In the next stage, Block 2006, the MDA will deploy chemical-based airborne lasers onboard specially equipped 747 jets. The lasers are being designed to pierce incoming missiles in the early boost phase of their ascent.

By mid-December, the first of five Standard Missile-3 (SM-3) interceptors for Block 2004 had been delivered to the Navy, and all six interceptors were in place in Alaska. The first of two interceptors were emplaced at Vandenberg on 10 December. The radar base is being constructed in Texas and will be towed to waters off Alaska sometime this year.
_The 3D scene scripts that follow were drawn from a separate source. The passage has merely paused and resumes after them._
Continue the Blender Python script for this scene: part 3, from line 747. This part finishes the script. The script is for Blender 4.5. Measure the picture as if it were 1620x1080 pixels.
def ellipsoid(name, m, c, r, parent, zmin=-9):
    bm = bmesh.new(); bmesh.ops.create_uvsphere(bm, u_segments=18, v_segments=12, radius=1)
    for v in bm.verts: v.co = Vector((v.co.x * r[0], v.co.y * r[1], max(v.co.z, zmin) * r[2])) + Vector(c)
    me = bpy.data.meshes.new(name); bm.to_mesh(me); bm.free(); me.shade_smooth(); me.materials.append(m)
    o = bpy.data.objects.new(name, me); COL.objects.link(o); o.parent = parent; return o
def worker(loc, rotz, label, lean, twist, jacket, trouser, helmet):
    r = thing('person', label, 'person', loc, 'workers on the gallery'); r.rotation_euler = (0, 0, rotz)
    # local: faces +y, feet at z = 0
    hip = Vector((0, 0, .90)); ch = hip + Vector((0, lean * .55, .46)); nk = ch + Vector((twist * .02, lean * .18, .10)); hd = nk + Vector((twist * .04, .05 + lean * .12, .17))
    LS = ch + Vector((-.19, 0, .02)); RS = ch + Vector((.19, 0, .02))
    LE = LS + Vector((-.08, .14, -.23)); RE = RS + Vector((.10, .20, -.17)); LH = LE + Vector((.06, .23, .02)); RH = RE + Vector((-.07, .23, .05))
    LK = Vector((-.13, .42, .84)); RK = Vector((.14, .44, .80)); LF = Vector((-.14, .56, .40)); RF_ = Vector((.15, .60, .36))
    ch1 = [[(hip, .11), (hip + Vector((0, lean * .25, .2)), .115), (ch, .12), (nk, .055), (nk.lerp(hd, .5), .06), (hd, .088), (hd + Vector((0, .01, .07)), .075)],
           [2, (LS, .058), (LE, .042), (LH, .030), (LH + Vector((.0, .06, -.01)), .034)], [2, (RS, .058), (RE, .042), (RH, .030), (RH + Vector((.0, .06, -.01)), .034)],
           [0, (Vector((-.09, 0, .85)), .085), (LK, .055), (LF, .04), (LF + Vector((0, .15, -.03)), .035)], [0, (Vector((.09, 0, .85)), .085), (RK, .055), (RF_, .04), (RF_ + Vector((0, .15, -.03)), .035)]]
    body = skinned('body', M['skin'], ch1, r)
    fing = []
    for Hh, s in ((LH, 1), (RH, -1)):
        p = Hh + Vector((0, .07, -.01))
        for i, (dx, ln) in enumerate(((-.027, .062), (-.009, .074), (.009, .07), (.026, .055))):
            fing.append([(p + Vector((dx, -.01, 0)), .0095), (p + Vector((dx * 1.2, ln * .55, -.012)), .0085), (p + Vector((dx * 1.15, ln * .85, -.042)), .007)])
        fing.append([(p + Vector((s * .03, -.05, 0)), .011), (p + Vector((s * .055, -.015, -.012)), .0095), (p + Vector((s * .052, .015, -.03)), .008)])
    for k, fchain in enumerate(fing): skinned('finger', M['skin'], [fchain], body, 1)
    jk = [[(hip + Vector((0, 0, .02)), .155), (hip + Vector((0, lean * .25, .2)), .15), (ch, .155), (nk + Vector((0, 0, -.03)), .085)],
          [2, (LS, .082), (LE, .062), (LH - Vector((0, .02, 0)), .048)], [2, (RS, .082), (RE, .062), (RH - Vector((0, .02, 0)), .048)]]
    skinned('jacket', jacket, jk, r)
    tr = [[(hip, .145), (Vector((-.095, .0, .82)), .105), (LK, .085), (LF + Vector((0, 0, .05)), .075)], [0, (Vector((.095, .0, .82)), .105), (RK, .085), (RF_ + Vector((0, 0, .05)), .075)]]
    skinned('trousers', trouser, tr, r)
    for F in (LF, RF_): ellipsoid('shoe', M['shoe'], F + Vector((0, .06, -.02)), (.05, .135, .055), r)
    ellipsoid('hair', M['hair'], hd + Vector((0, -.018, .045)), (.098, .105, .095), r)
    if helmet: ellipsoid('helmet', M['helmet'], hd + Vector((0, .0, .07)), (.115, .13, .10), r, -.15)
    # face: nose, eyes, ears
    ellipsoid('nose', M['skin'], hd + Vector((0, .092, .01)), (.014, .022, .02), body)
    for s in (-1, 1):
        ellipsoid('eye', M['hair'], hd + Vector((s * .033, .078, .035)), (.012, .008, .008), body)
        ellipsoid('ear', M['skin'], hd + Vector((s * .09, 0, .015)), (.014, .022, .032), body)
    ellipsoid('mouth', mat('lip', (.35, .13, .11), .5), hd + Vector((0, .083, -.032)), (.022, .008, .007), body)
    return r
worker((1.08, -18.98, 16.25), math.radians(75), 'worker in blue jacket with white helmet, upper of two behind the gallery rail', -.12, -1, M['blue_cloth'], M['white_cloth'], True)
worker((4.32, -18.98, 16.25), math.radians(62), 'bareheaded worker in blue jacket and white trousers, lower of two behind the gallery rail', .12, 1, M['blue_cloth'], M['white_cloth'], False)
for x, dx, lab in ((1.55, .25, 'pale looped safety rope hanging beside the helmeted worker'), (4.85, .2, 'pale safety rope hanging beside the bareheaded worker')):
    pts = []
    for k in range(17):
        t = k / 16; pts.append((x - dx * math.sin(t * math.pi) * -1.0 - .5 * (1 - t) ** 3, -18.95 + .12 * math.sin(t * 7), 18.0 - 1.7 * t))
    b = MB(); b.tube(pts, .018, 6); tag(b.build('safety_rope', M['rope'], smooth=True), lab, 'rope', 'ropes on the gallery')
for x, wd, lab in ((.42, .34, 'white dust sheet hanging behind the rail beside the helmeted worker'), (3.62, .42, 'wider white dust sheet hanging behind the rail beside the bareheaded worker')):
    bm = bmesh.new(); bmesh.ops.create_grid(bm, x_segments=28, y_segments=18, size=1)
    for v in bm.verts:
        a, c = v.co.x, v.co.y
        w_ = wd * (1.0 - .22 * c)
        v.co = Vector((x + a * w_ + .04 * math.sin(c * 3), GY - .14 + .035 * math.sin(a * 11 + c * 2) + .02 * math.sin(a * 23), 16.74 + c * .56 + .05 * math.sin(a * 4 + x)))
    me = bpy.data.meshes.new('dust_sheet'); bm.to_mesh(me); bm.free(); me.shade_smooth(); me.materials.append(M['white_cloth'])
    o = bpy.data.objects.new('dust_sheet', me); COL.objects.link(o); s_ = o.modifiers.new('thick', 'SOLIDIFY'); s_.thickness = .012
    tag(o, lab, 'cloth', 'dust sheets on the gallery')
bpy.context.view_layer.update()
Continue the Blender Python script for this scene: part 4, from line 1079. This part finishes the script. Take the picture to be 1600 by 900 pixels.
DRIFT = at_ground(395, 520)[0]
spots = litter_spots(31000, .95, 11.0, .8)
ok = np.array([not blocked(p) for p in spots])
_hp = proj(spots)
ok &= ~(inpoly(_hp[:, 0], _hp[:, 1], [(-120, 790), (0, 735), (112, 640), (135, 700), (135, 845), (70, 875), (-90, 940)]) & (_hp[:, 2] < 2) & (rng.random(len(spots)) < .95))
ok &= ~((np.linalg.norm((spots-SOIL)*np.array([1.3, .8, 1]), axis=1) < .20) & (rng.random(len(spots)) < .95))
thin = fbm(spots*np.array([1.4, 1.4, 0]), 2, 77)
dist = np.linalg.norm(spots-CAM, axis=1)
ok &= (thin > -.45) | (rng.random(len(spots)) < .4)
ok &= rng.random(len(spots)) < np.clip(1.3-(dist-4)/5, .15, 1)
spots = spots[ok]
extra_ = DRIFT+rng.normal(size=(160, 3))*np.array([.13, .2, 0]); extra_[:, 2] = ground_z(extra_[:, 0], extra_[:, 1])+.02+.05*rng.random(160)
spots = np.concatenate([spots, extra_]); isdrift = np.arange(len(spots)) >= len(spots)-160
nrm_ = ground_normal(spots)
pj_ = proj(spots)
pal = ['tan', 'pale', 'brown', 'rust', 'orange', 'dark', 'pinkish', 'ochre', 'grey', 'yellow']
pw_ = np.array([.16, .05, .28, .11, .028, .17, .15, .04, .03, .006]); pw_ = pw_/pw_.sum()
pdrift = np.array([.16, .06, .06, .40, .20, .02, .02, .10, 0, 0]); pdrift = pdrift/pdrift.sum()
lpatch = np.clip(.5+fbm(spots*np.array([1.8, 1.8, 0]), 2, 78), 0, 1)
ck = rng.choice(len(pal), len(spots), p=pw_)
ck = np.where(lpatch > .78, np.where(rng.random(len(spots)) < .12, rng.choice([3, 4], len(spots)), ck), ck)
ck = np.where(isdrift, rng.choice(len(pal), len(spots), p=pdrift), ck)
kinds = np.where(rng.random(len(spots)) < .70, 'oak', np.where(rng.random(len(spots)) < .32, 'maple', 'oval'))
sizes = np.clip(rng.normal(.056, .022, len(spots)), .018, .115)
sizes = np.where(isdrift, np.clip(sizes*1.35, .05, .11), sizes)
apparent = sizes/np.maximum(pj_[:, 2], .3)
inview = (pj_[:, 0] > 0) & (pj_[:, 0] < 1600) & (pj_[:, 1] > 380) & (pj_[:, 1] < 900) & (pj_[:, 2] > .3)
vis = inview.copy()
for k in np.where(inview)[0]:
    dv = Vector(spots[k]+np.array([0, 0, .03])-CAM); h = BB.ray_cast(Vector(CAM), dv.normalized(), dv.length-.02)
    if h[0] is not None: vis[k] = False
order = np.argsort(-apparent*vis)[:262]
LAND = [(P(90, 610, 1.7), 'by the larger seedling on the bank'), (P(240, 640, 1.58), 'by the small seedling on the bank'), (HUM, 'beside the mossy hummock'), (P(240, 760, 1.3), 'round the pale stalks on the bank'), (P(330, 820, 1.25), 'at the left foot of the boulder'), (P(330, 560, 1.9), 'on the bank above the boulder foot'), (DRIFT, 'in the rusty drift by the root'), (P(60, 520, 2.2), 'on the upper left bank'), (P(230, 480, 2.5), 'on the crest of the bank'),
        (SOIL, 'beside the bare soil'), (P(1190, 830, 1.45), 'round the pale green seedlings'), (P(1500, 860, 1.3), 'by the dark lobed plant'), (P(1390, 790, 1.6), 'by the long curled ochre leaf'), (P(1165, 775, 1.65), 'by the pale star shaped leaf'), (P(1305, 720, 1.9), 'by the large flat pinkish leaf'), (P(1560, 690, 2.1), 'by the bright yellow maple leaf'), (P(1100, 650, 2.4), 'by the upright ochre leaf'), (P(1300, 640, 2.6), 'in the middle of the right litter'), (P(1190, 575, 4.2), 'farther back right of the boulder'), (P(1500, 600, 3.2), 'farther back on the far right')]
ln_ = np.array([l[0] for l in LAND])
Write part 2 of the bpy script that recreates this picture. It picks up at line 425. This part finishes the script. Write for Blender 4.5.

In the meantime, the MDA is relying on early warning radar systems in place on Shemya Island in Alaska's Aleutian chain and Beale Air Force Base in California.

Boeing is the lead systems integrator for the Block 2004 ground-based interceptor system. Orbital Sciences Corp., Dulles, Va., built the booster rocket, and Raytheon Co., Waltham, Mass., built the kill vehicle. The other major contractors for the initial phase of the system are Northrop Grumman and Lockheed Martin.

The current missile defense program dates back to 1999, when Congress, with the tepid support of the Clinton administration, passed the National Missile Defense Act. It stated: "It is the policy of the United States to deploy as soon as is technologically possible an effective National Missile Defense system capable of defending the territory of the United States against limited ballistic missile attack (whether accidental, unauthorized, deliberate)...."

In a significant move in June 2002, President Bush withdrew the United States from the 1972 Anti-Ballistic Missile Treaty, which had banned both Washington and Moscow from deploying nationwide systems against long-range intercontinental ballistic missiles, or ICBMs. In four years, Bush has requested $32 billion from Congress for missile defense, far more than his predecessor spent during his eight years in office.